Wenn schon vor dem 7. Oktober 2023 eine Verunsicherung darüber vorherrschte, wann Handlungen als antisemitisch zu bezeichnen sind, so wird diese Frage aufgrund der gegenwärtigen politischen Situation umso drängender. Insofern ist es hilfreich, wenn neuere Darstellungen diesem Komplex nachgehen und versuchen, Licht in das Dunkel der Begriffsverwirrung zu bringen und die gegenwärtige Orientierungslosigkeit mit historischer Urteilskraft zu überwinden.
Dezidiert nutzt Sebastian Voigt im Titel seines Buches nicht den Begriff Antisemitismus, sondern den generischen Terminus Judenhass, und prägnant ist der Untertitel „Eine Geschichte ohne Ende“ mit einem Fragezeichen versehen. Im Klappentext des Verlags hingegen heißt es „Der Hass beginnt vor 2500 Jahren“. Schon in der Einleitung macht Voigt aber klar, dass der Judenhass im 19. Jahrhundert grundlegende Veränderungen durchgemacht hat. Die moderne Judenfeindschaft unterscheidet sich, wie Voigt betont, fundamental vom christlichen Antijudaismus. Entsprechend knapp, aber treffend, fallen die ersten beiden Kapitel über die Judenfeindschaft in der antiken Welt und im mittelalterlichen Deutschland aus.
Es folgt unter der Überschrift „Verschwörungen“ ein Abschnitt über Judenfeindschaft seit der Entstehung des Kapitalismus. Breiteren Raum widmet Voigt dem 19. Jahrhundert. Beginnend mit dem Frühantisemitismus und der Gewalt gegen Juden in der Revolution von 1848, stellt Voigt die Entstehung des Antisemitismus im Kaiserreich dar. In diesen Abschnitten wären indes vergleichende Hinweise auf den gravierenden Antisemitismus in Rumänien und die Pogrome in Russland erhellend gewesen. Auf die europäischen Dimensionen ist er lediglich kurz im Kapitel über die Zeit von der Jahrhundertwende bis zum Ersten Weltkrieg eingegangen.
Ausführlich schildert Voigt die Entwicklung des Antisemitismus in der Weimarer Republik sowie die „Ausgrenzung und Vernichtung“ durch das nationalsozialistische Deutschland. In seinen zur Gegenwart hin umfangreicher werdenden Abschnitten rekapituliert er etwa zentrale Kontroversen in Deutschland um den Antisemitismus.
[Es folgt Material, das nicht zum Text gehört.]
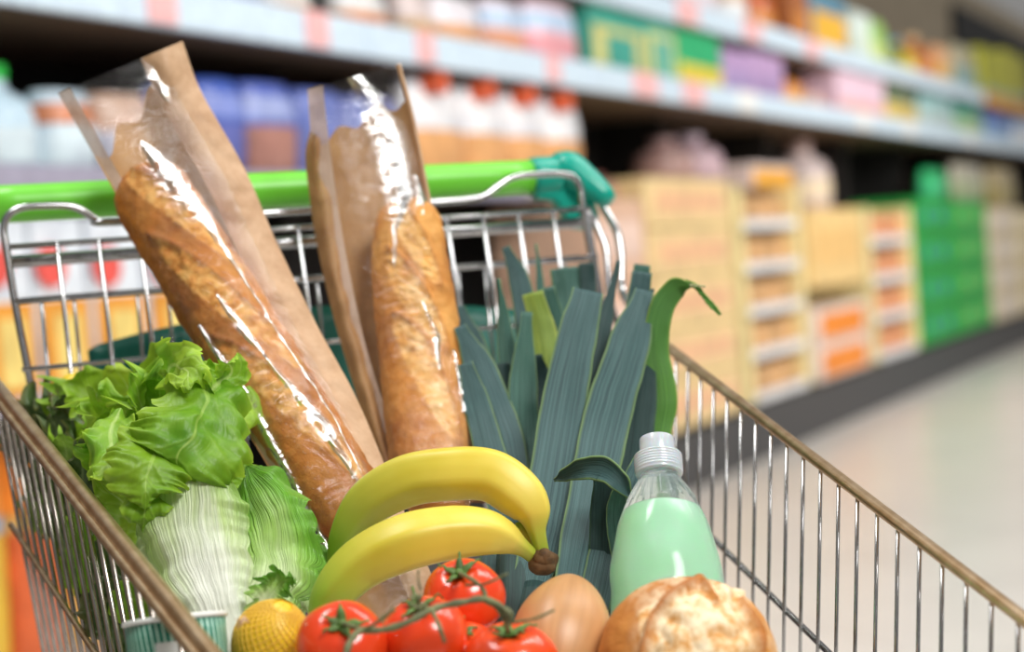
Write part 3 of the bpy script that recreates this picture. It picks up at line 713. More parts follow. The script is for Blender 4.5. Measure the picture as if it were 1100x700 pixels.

Die Herausbildung der neuen deutschen Erinnerungspolitik in den Dekaden um die Jahrhundertwende und die Herausbildung eines anti-antisemitischen Grundkonsenses thematisiert er allerdings kaum.
Kleinere Ungenauigkeiten und einige nicht korrekte Zuschreibungen können jedoch den positiven Gesamteindruck insbesondere der historischen Kapitel in keiner Weise beeinträchtigen. In diesen vermag Voigt die oft komplexen und verwirrenden Zusammenhänge prägnant und bündig darzustellen. Hervorzuheben ist insbesondere die fundierte Kritik am verbreiteten Topos der 2500-jährigen Geschichte des Antisemitismus, auf die Voigt dann jedoch in seinem Schlusswort selbst rekurriert. Erhellend ist ferner die klare Betonung des nicht-religiösen Charakters der modernen Judenfeindschaft. Da dieses an ein breites Publikum gerichtete Buch auch klar und deutlich geschrieben ist, kann es eine wertvolle Hilfe bei der Aufklärung über den Antisemitismus leisten.
Rezension: Prof. Dr. Ulrich Wyrwa
Sebastian Voigt
Der Judenhass
Eine Geschichte ohne Ende?
Hirzel Verlag, Stuttgart 2024, 232 Seiten, € 25,–.